The question implicitly seeks works that achieve a specific synthesis of profound philosophical inquiry and high artistic merit within the poetic form. The affirmative answer is extensive, as this fusion represents a core tradition in world literature. Philosophical poetry is not merely verse that mentions ideas; it is poetry where the philosophical exploration is enacted through the poem's very structure, imagery, and linguistic texture. The artistic dimension—the mastery of meter, metaphor, sound, and form—becomes the indispensable mechanism for conveying complex, often non-propositional, thought. This distinguishes it from didactic verse or rhymed philosophy; in the greatest examples, the thought cannot be separated from its artistic embodiment without fundamental loss of meaning.
Examining the Western canon alone yields numerous archetypes. The works of William Blake, such as *Songs of Innocence and of Experience* and his prophetic books, systematically construct a personal mythological universe to critique Enlightenment rationalism and explore the nature of perception, good, and evil. Here, philosophy is delivered through symbolic systems and contraries rather than linear argument. Similarly, the poetry of Emily Dickinson uses compressed, startling form—dashes, unconventional capitalization, and hymn meter—to wrestle with existential questions of death, faith, and consciousness, making the artistic rupture part of the philosophical point. In the 20th century, T.S. Eliot's *Four Quartets* stands as a monumental late-modernist meditation on time, history, language, and spiritual stillness, where the philosophical weight is carried by a complex musical structure of recurring motifs and layered allusions.
The tradition is equally rich beyond the Anglophone world. The classical Chinese poets, particularly of the Tang Dynasty like Li Bai and Wang Wei, often pursued Daoist and Chan (Zen) Buddhist insights not through exposition but through precise, evocative imagery of nature that implies a worldview of transience and harmonious interconnection. In a different register, the 19th-century German poet Friedrich Hölderlin wrote odes and elegies that grapple poetically with the foundational philosophical concerns of his time—the absence of the divine, the role of the poet in history—employing a syntactically demanding and rhythmically powerful style that itself performs the struggle of thought. More recently, the Polish poet Wisława Szymborska’s deceptively simple lyrics use irony, parable, and direct address to dissect ethical and epistemological dilemmas of the modern age, demonstrating how philosophical clarity can be achieved through artistic subtlety and precision of voice.

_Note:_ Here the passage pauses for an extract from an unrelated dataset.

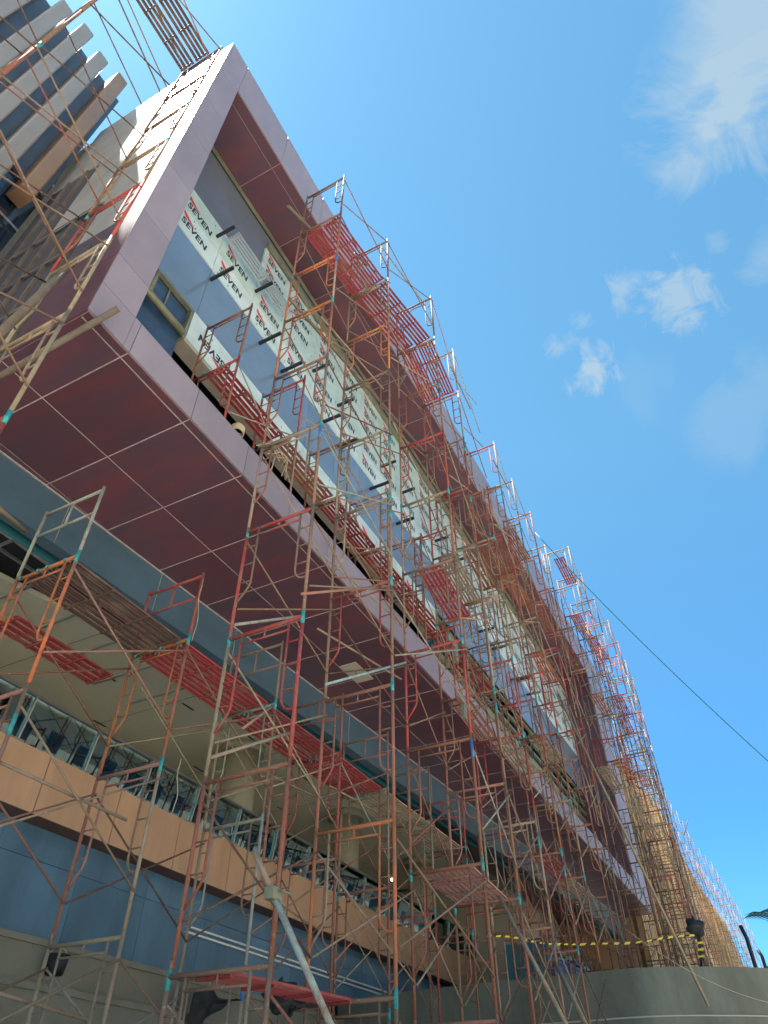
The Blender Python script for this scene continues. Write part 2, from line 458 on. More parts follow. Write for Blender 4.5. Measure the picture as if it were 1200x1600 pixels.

The mechanism common to all such poetry is the use of the aesthetic experience to enact a mode of thinking that is associative, metaphorical, and emotionally resonant, thereby accessing truths that purely discursive prose may circumscribe or miss entirely. The implications for a reader are significant: engaging with these works requires a dual attention to their conceptual depth and their formal artistry, as each illuminates the other. Therefore, the search for poems that are "very philosophical and artistic" leads not to a niche category but to the very heights of the poetic endeavor, where language is pressed to its limits to both interrogate and embody the fundamental conditions of human existence.